The unlikely dose of electro twang in a darkly dancy number concocts a seductive yet subtle blast of blasphemy in the world of luxembourg-born singer-songwriter Jerome Reuter.
ROME are probably best known for creating near-pop hooks from chilly and ominous textures and wringing emotionally poignant choruses from the most sinister depths of the soul. ‘No Second Troy’ is much more forward in nature.
Mastermind Reuter again combines personal passion with his passion for mankind at large, in a song pointing to the contrast between the Homeric times when there was the beautiful city of Troy and the times of “an age like this” (Yeats) when there is no second Troy to be destroyed and burnt down.
Musically, however, the organising thrust is cleverly withheld until released for the bridge of the song, only to fall back into the marching suspense of the opening lines, a brilliant piece of dramatic manoeuvring:
From the port of Aberdeen down to Sicily
From holy Sintra on to Kyiv
We have searched the sky
For what might be some blessed reprieve
For a dream breaking into waking life
Written well over a year before Russia’s attack on Ukraine, the reference to Kyiv appears uncannily prescient.
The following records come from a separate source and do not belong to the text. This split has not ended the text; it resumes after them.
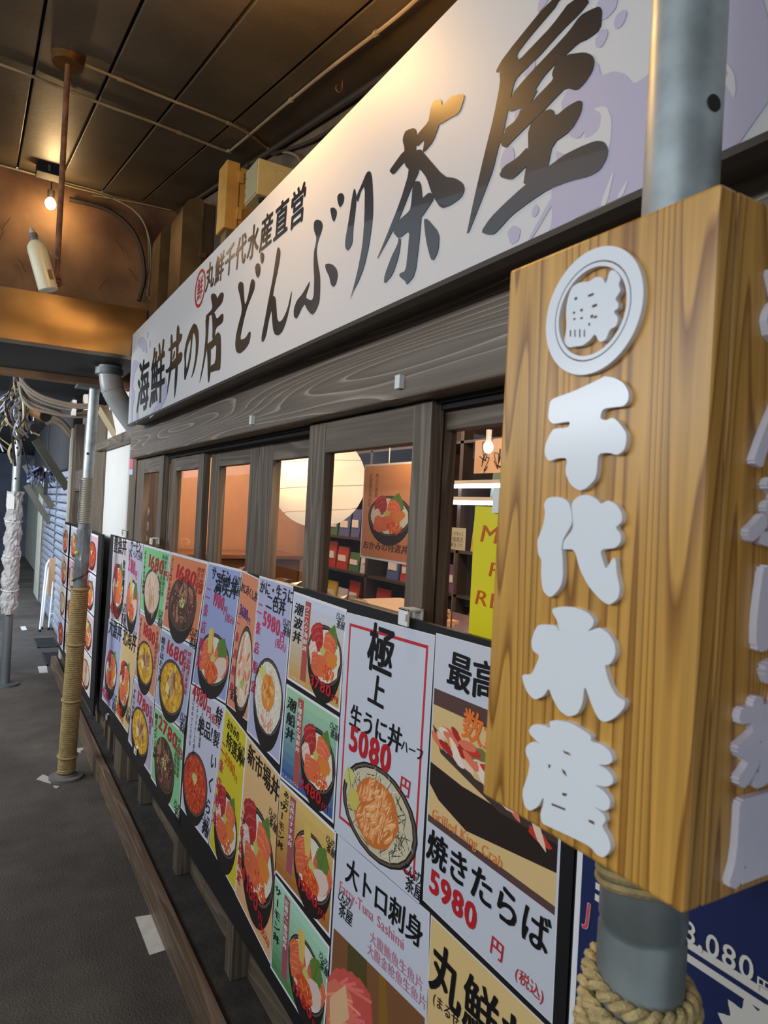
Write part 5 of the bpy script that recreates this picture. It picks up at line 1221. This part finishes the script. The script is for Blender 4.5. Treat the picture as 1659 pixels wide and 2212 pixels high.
can('small dark ring spotlight below the brown can',72,921,5.5,.036,.07,mat('dark_can',S(70,66,64),.4,.4),.3)
M_brace=mat('olive_brace',S(64,60,46),.6,var=.15)
for k,(a,b_,y,lab) in enumerate((((76,950),(146,1056),7.3,'upper dark diagonal brace under the far ceiling'),((54,1004),(113,1096),8.8,'middle olive diagonal brace in front of the shutters'),((56,1048),(108,1130),9.6,'lower olive diagonal brace in front of the far shutter'))):
    A_,B_=PY(*a,y),PY(*b_,y); tag(MB().bar(A_,B_,.07,.07).build('diagonal_brace',M_brace),lab,'brace','diagonal braces')
A_,B_=PX(222,880,.66),PX(255,940,.66); tag(MB().bar(PY(222,885,4.75),PY(258,945,4.5),.05,.05).build('diagonal_brace',mat('tan_brace',S(150,132,98),.6)),'tan diagonal brace beside the white plaster next to the drain elbow','brace','diagonal braces')
for k,(off,lab) in enumerate(((0,'outer curved brown conduit bending down the far corner post'),(5,'inner curved brown conduit beside the outer one'))):
    P=[PY(x,y+off*1.6,6.55) for x,y in ((98,905),(118,903),(135,912),(150,930),(157,945-off*2))]
    o=thing('curved_conduit',lab,'conduit',P[0],'curved conduits at the far corner'); MB().tube(arc(P,5),.022,10).build('tube',mat('tan_conduit',S(140,126,106),.5),o,smooth=True)
# crumpled foil awning over the shutters
c=MB(); rf=random.Random(9); nx,ny=12,8; g=[]
for i in range(nx):
    for j in range(ny):
        p=PY(58+ (118-58)*i/(nx-1),1008+34*j/(ny-1)+rf.uniform(-2,2),8.6+rf.uniform(-.10,.10)); g.append(p)
c.add(g,[(i*ny+j,(i+1)*ny+j,(i+1)*ny+j+1,i*ny+j+1) for i in range(nx-1) for j in range(ny-1)])
o=c.build('foil_awning',mat('crumpled_foil',S(190,196,214),.25,.8)); tag(o,'crumpled silver foil sheet hung above the far shutters','foil sheet'); sm=o.modifiers.new('solid','SOLIDIFY'); sm.thickness=.004
for k in range(7):
    x=62+8*k; P=[PY(x,1012,8.6),PY(x+rf.uniform(-8,10),1030+rf.uniform(0,12),8.42),PY(x+rf.uniform(-4,14),1046+rf.uniform(-4,10),8.42)]
    o=thing('wire','thin black wire %s hanging in front of the foil sheet'%['first','second','third','fourth','fifth','sixth','seventh'][k]+' from the left','wire',P[0],'wires by the foil sheet'); MB().tube(arc(P,4),.006,5).build('strand',M_w2[2],o)
o=tag(MB().box(*(lambda p:(p.x-.02,p.x+.02,p.y,p.y+.03,p.z-.09,p.z+.09))(PY(99,1052,8.35))).tube([PY(99,1052,8.36)+Vector((0,0,.08)),Vector((PY(99,1052,8.36).x,8.36,2.45))],.006,5).build('cable_weight',M_dark),'black rectangular plug hanging in front of the far shutter','plug')
# thin post and door frame at the far white doorway
o=thing('far_door','pale green door beyond the far shutter','door',(.79,11.2,0)); MB().box(.775,.795,10.75,11.7,0,1.75).build('leaf',MATS['pale_green_wall'],o); MB().box(.77,.795,10.68,10.75,0,1.77).build('jamb',M_post,o); MB().box(.77,.795,11.7,11.77,0,1.77).build('jamb',M_post,o)

# ================================================================== INSIDE THE SHOP
# paper lantern
Lc=Vector((1.60,3.43,1.665)); LR=.262
ln=thing('paper_lantern','large round glowing paper lantern inside behind the fourth and fifth windows','lantern',Lc)
MB().ball(Lc,(LR,LR,LR),40,24).build('paper_globe',emit('lantern_paper',(1,.76,.52),.60),ln,smooth=True)
c=MB(); n=150; turns=6
c.tube([Lc+Vector(((LR+.001)*math.sin(t*math.pi)*math.cos(t*2*math.pi*turns),(LR+.001)*math.sin(t*math.pi)*math.sin(t*2*math.pi*turns),-(LR+.001)*math.cos(t*math.pi))) for t in [.06+.88*i/n for i in range(n+1)]],.0014,5)
c.build('spiral_rib',mat('rib_wire',S(170,130,96),.8),ln)  # thin tan wire rib wound round the paper globe
MB().tube([Lc+Vector((0,0,LR-.005)),Vector((Lc.x,Lc.y,2.42))],.003,6).build('cord',M_dark,ln)
MB().lathe(Lc+Vector((0,0,LR-.012)),[(0,.05),(.02,.05)],20).build('top_ring',M_dark,ln)
point('lantern_light',Lc+Vector((-.42,-.25,.15)),14,(1,.66,.38),.2)
# rolled plastic on the sill below the blinds
c=MB(); rf=random.Random(2)
for k in range(2):
    y=2.30-.45*k; c=MB(); P=[Vector((.80+.01*math.sin(i),y-.05*i,1.255+.012*math.sin(i*1.9))) for i in range(9)]; c.tube(P,[.022+.010*rf.random() for _ in P],9); tag(c.build('plastic_roll',M_film,smooth=False),['crumpled clear plastic roll on the sill under the third window','crumpled clear plastic roll on the sill under the fourth window'][k],'plastic roll')
# hanging bowl poster
cr_=[PX(788,998,1.10),PX(900,1003,1.10)]; yl,yr=cr_[0].y,cr_[1].y; zt_=(cr_[0].z+cr_[1].z)/2; zb_=PX(788,1205,1.10).z
q=Poster(None,S(226,160,112),'orange poster of a seafood bowl hanging inside behind the fifth window',S(214,128,84),x=1.10,name='hanging_poster',group='posters inside the shop',crn=[Vector((1.10,yl,zt_)),Vector((1.10,yr,zt_)),Vector((1.10,yr,zb_)),Vector((1.10,yl,zb_))])
q.bowl(.55,q.H*.46,.40,q.H*.20,'mix',51,.5); q.t('おかみの特選丼',.06,.11,.125,S(84,52,32),bold=.02,wob=0); q.t('Okami no',.06,.065,.05,S(206,180,90),bold=.005,wob=0); q.t('tokusen donburi',.06,.025,.05,S(206,180,90),bold=.005,wob=0); q.t('北海道の海の幸',.12,.86,.07,S(150,104,70),vertical=True,bold=.01); q.t('丼ぶり茶屋',.25,.86,.07,S(150,104,70),vertical=True,bold=.01); q.done()
MB().tube([Vector((1.10,(yl+yr)/2,zt_)),Vector((1.10,(yl+yr)/2,2.42))],.0015,5).build('hanging_string',M_whitep,q.o)
# yellow hand written card in the window
cr_=[PX(1021,1093,.70),PX(1006,1384,.70)]; yl=(cr_[0].y+cr_[1].y)/2; zt_,zb_=cr_[0].z,cr_[1].z; zb_=max(zb_,1.27)
q=Poster(None,S(228,212,20),'yellow hand lettered card with red capitals in the sixth window',margin=.0,name='yellow_card',group='cards in the window',crn=[Vector((.705,yl,zt_)),Vector((.705,yl-.26,zt_)),Vector((.705,yl-.26,zb_)),Vector((.705,yl,zb_))])
for s_,u,v,z in (('MUST',.07,.74,.24),('PAY',.17,.50,.20),('REGISTER',.05,.28,.21)): q.t(s_,u,v,z,S(206,84,20),bold=.008,wob=.05,slant=.12)
q.done()
MB().box(.700,.712,yl-.07,yl-.05,zt_-.01,zt_+.03).build('card_clip',M_whitep,q.o)
cb=thing('low_cabinet','low brown cabinet inside below the second and third windows','cabinet',(1.3,4.9,0))
MB().box(.95,2.1,4.75,5.25,0,1.12).build('cabinet_body',mat('brown_cabinet',S(120,84,58),.5),cb,bevel=.004); MB().box(.93,2.12,4.72,5.25,1.12,1.15).build('cabinet_top',mat('cabinet_top',S(150,104,72),.4),cb,bevel=.003)
for k in range(3): MB().box(.97+.38*k,1.32+.38*k,4.735,4.75,.1,1.08).build('cabinet_door',MATS['brown_cabinet'],cb,bevel=.003)
# shelf unit with goods
SHX=2.25
sf=thing('goods_shelf','tall dark goods shelf at the back of the shop behind the lantern','shelf',(SHX+.2,3.2,0))
M_shelf=mat('dark_shelf',S(62,52,48),.5)
for z in (.45,.80,1.08,1.32,1.60,1.92): MB().box(SHX,SHX+.42,2.0,5.0,z-.015,z).build('shelf_board',M_shelf,sf)
for y in (2.0,3.0,4.0,5.0): MB().box(SHX,SHX+.42,y-.015,y+.015,0,2.1).build('upright',M_shelf,sf)
MB().box(SHX+.40,SHX+.42,2.0,5.0,0,2.1).build('back_panel',mat('shelf_back',S(96,80,80),.7),sf)
rs=random.Random(12); pk=[S(176,60,52),S(206,180,70),S(70,96,150),S(200,200,206),S(60,110,80),S(120,80,130),S(220,130,70)]
pn=['red','yellow','blue','silver','green','purple','orange']
protos={}
def packet(kind,x,y,z,w,h,lab):
    key=kind
    if key not in protos:
        c=MB(); c.hexa([(-.01,-.5,0),(.03,-.5,0),(.03,.5,0),(-.01,.5,0),(.006,-.5,1),(.014,-.5,1),(.014,.5,1),(.006,.5,1)])
        me=c.build('goods_packet',mat('packet_'+pn[kind],pk[kind],.3)); me.data.name='packet_mesh'
        c=MB(); c.box(-.012,-.004,-.36,.36,.35,.62); lb=c.build('packet_label',M_whitep); lb.parent=me; protos[key]=(me,lb); o,first=me,True
    else:
        me,lb=protos[key]; o=me.copy(); COL.objects.link(o); l2=lb.copy(); COL.objects.link(l2); l2.parent=o
    o.location=(x,y,z); o.scale=(1,w,h); tag(o,lab,'packet','packets on the goods shelf'); return o
lvl={.80:'second',1.08:'third',1.32:'fourth',1.60:'fifth'}
ORD='first second third fourth fifth sixth seventh eighth ninth tenth eleventh twelfth thirteenth fourteenth fifteenth sixteenth seventeenth eighteenth nineteenth twentieth'.split()
for z in (.80,1.08,1.32,1.60):
    y=2.10
    n_=0
    while y<4.9:
        w=rs.uniform(.13,.21); k=rs.randrange(7); 
        if not any(abs(y+w/2-u_)<.06+w/2-.03 for u_ in (3.0,4.0)):
            n_+=1; packet(k,SHX+.06,y+w/2,z,w*.9,rs.uniform(.13,.21),'%s packet %s from the near end of the %s shelf'%(pn[k],ORD[n_-1],lvl[z]))
        y+=w+.01
# cool shelf lamps, warm bulb, signed board, small notice card
for k,(px,py,pl) in enumerate(((1015,1050,'upper'),(1015,1086,'lower'))):
    a=PX(950,py,2.2); b_=PX(1110,py,2.2); z=PX(px,py,2.2).z
    o=thing('shelf_tube_light','%s cool white tube light over the back shelf behind the sixth window'%pl,'tube light',(2.2,(a.y+b_.y)/2,z),'tube lights over the back shelf'); MB().tube([(2.2,a.y,z),(2.2,b_.y,z)],.011,10).build('tube',emit('cool_tube',(.86,.90,1),9),o,smooth=True); MB().box(2.19,2.262,b_.y,a.y,z+.011,z+.03).build('housing',M_whitep,o)
p=PX(1055,966,1.9); o=thing('filament_bulb','small clear filament bulb glowing under the shop ceiling','bulb',p); MB().ball(p,(.022,.022,.028)).build('bulb_glass',emit('filament_glow',(1,.80,.55),14),o,smooth=True); MB().lathe(p+Vector((0,0,.026)),[(0,.012),(.05,.013)],12).build('socket',M_whitep,o,smooth=True); MB().tube([p+Vector((0,0,.07)),Vector((p.x,p.y,2.42))],.003,5).build('cord',M_dark,o)
point('shop_light_near',(1.5,1.5,2.25),34,(1,.80,.60),.15); point('shop_light_far',(1.5,4.4,2.25),26,(1,.82,.66),.15); point('poster_fill_light',(.97,1.62,1.84),5,(1,.74,.48),.04)  # last one is an unseen fill, added to brighten the hanging poster
a,b_=PX(1027,952,2.05),PX(1100,1020,2.05)
o=thing('signed_board','cream autograph board with black pen scrawl high inside the sixth window','autograph board',(2.05,a.y,b_.z)); MB().box(2.05,2.056,b_.y,a.y,b_.z,a.z).build('card',mat('cream_card',S(222,186,150),.7),o); c=MB(); rs2=random.Random(3)
for k in range(8):
    y=a.y-.02-rs2.random()*(a.y-b_.y-.05); z=b_.z+.03+rs2.random()*(a.z-b_.z-.06); c.tube(arc([Vector((2.048,y+rs2.uniform(-.03,.03),z+rs2.uniform(-.04,.04))) for _ in range(5)],4),.0018,4)
c.build('pen_scrawl',M_dark,o)
MB().tube([Vector((2.053,(a.y+b_.y)/2,a.z)),Vector((2.053,(a.y+b_.y)/2,2.42))],.0015,5).build('hanging_string',M_dark,o)
a,b_=PX(962,1138,1.35),PX(1004,1190,1.35)
q=Poster(None,S(206,208,184),'pale notice card with small lettering inside the sixth window',margin=.0,name='notice_card',group='cards in the window',crn=[Vector((1.35,a.y,a.z)),Vector((1.35,b_.y,a.z)),Vector((1.35,b_.y,b_.z)),Vector((1.35,a.y,b_.z))])
fl=lambda s: s[::-1]
for s_,v,z in (('じゃがポックル',.66,.12),('北海道が',.38,.16),('つくる味。',.14,.15)):
    m=MB(); q.txt.append(m); write(m,s_,lambda u,w_:q.at(1-u,w_,4),.10,v*q.H,z,S(90,60,50),bold=.01)
q.done(); MB().tube([Vector((1.353,(a.y+b_.y)/2,b_.z)),Vector((1.353,(a.y+b_.y)/2,1.10))],.003,5).build('card_stand',M_steel,q.o)
# counter with papers
ct=thing('shop_counter','reddish brown wooden counter inside below the fifth and sixth windows','counter',(1.45,1.7,0))
M_red=wood('red_brown_wood',S(84,40,24),S(126,66,40),'z',8,10,.8,.35,.3)
MB().box(1.18,1.75,.4,2.62,1.06,1.10).build('top',M_red,ct,bevel=.004)
for y in (.42,1.15,1.88,2.58): MB().box(1.20,1.26,y-.03,y+.03,0,1.06).build('leg',M_red,ct)
MB().box(1.21,1.23,.45,2.55,.1,1.05).build('front_panel',M_red,ct)
rp2=random.Random(6); lab=['lowest','second','third','fourth','fifth','top']
for k in range(6):
    p=PX(850,1290,1.33); y=2.10+rp2.uniform(-.05,.05); x=1.36+rp2.uniform(-.03,.03); a=rp2.uniform(-.3,.3)
    c=MB(); ca,sa=math.cos(a),math.sin(a); z=1.10+.012*k
    c.prism([Vector((x+u*ca-v*sa,y+u*sa+v*ca,z)) for u,v in ((-.11,-.16),(.11,-.16),(.11,.16),(-.11,.16))],(0,0,.011))
    tag(c.build('menu_booklet',mat('peach_paper_%d'%(k%2),(S(220,170,130),S(206,186,160))[k%2],.6)),'%s booklet in the pile of menus on the counter'%lab[k],'booklet','menus piled on the counter')
for k in range(4):
    y=1.42-.17*k; c=MB(); c.box(1.28,1.50,y-.075,y+.075,1.10,1.104); o=tag(c.build('menu_sheet',mat('peach_paper_0',S(220,170,130),.6)),'%s loose menu sheet on the counter'%['farthest','second farthest','third farthest','nearest'][k],'paper','loose menus on the counter')
    c=MB(); [c.box(1.30+.03*j,1.31+.03*j,y-.055,y+.055-.02*(j%3),1.104,1.1045) for j in range(6)]; c.build('print_lines',M_dark,o)
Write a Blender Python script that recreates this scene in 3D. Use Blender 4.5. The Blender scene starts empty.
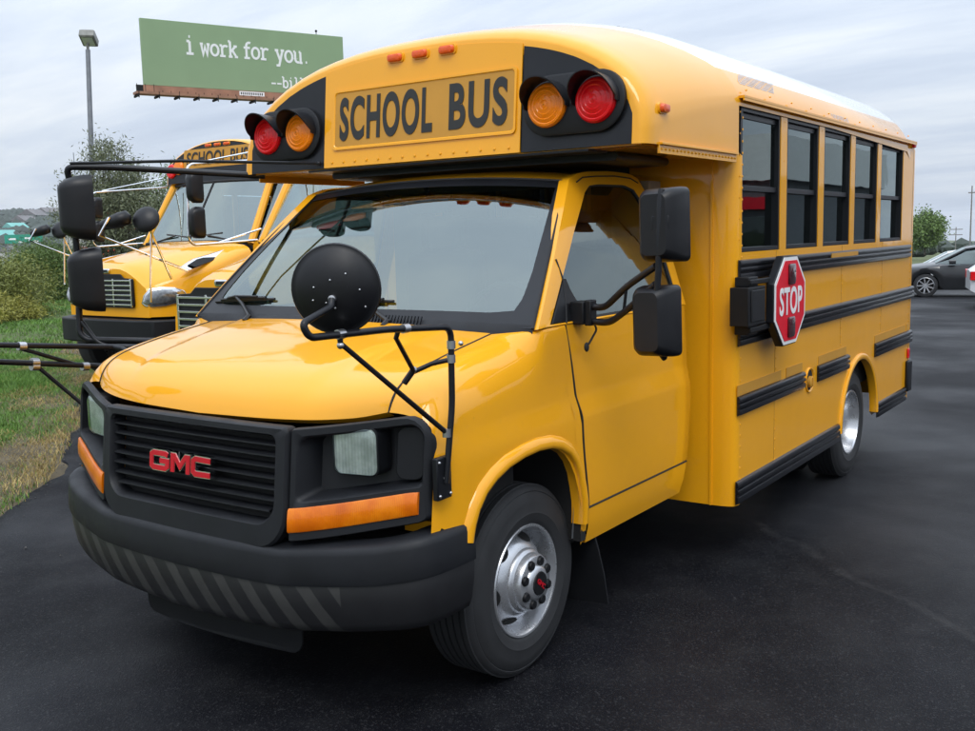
import bpy, bmesh, math, random
import numpy as np
from mathutils import Vector, Matrix
R = math.radians
random.seed(7)
rng = np.random.default_rng(7)
scene = bpy.context.scene
col = scene.collection

# ------------------------------------------------------------------ camera, sky, sun, exposure
cam_d = bpy.data.cameras.new('camera')
cam_d.sensor_fit = 'HORIZONTAL'; cam_d.sensor_width = 36.0
cam_d.lens = 998.448 / 975.0 * 36.0
cam_d.clip_start = 0.05; cam_d.clip_end = 6000.0
cam = bpy.data.objects.new('camera', cam_d); col.objects.link(cam)
yaw, pitch, roll = R(35.28867), R(-7.41330), R(-1.42251)
f_ = Vector((math.cos(yaw)*math.cos(pitch), math.sin(yaw)*math.cos(pitch), math.sin(pitch)))
r_ = Vector((math.sin(yaw), -math.cos(yaw), 0.0)); u_ = r_.cross(f_)
r2 = r_*math.cos(roll) + u_*math.sin(roll); u2 = -r_*math.sin(roll) + u_*math.cos(roll)
M = Matrix((( r2.x, u2.x, -f_.x, -3.08932), (r2.y, u2.y, -f_.y, -2.95214), (r2.z, u2.z, -f_.z, 1.68858), (0, 0, 0, 1)))
cam.matrix_world = M
scene.camera = cam

SUN_EL, SUN_AZ = R(52), R(215)          # soft sun behind cloud; azimuth in the ground plane, from +x towards +y
world = bpy.data.worlds.new('World'); scene.world = world; world.use_nodes = True
nt = world.node_tree; nt.nodes.clear()
def N(t, kind, **kw):
    n = t.nodes.new(kind)
    for k, v in kw.items(): setattr(n, k, v)
    return n
def math_node(t, op, a, b=None, c=None, clamp=False):
    n = t.nodes.new('ShaderNodeMath'); n.operation = op; n.use_clamp = clamp
    for i, v in enumerate((a, b, c)):
        if v is None: continue
        if isinstance(v, (int, float)): n.inputs[i].default_value = v
        else: t.links.new(v, n.inputs[i])
    return n.outputs[0]
def mixcol(t, fac, a, b, blend='MIX'):
    n = t.nodes.new('ShaderNodeMix'); n.data_type = 'RGBA'; n.blend_type = blend
    for i, v in ((0, fac), (6, a), (7, b)):
        if isinstance(v, (int, float)): n.inputs[i].default_value = v
        elif isinstance(v, (tuple, list)): n.inputs[i].default_value = (*v, 1) if len(v) == 3 else v
        else: t.links.new(v, n.inputs[i])
    return n.outputs[2]
def ramp(t, fac, stops, interp='LINEAR'):
    n = t.nodes.new('ShaderNodeValToRGB'); n.color_ramp.interpolation = interp
    els = n.color_ramp.elements
    while len(els) < len(stops): els.new(0.5)
    for e, (p, c) in zip(els, stops):
        e.position = p; e.color = (*c, 1) if isinstance(c, (tuple, list)) else (c, c, c, 1)
    t.links.new(fac, n.inputs[0]); return n.outputs[0]
def noise(t, vec, scale, detail=4, rough=.55, dist=0.0):
    n = t.nodes.new('ShaderNodeTexNoise'); n.inputs['Scale'].default_value = scale
    n.inputs['Detail'].default_value = detail; n.inputs['Roughness'].default_value = rough
    n.inputs['Distortion'].default_value = dist
    if vec is not None: t.links.new(vec, n.inputs['Vector'])
    return n.outputs['Fac']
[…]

As a metaphor, Troy which was destroyed and burnt down at the end of a ten-year war, is certainly relevant in a time of conflict. The song’s title was obviously borrowed from William Butler Yeats’ poem about his very personal “Helen Of Troy”; a poem about unrequited love, rejection and blame.
ROME’s unique hybrid of melody and vulnerability aims to soothe a communal wound for the many listeners who found a spokesperson in the aching songwriting of Jerome Reuter. The purpose of civilisation, however, is not to provide bonfires for eternal or heroic beauty. Europe has burnt like Troy many times over and therefore it cannot not fail. However, one can’t help but wonder if ROME is that new Troy we should aspire to burn for; a symbol of nobility of a passed heroic age, attempting to set up an image to which the present might aspire.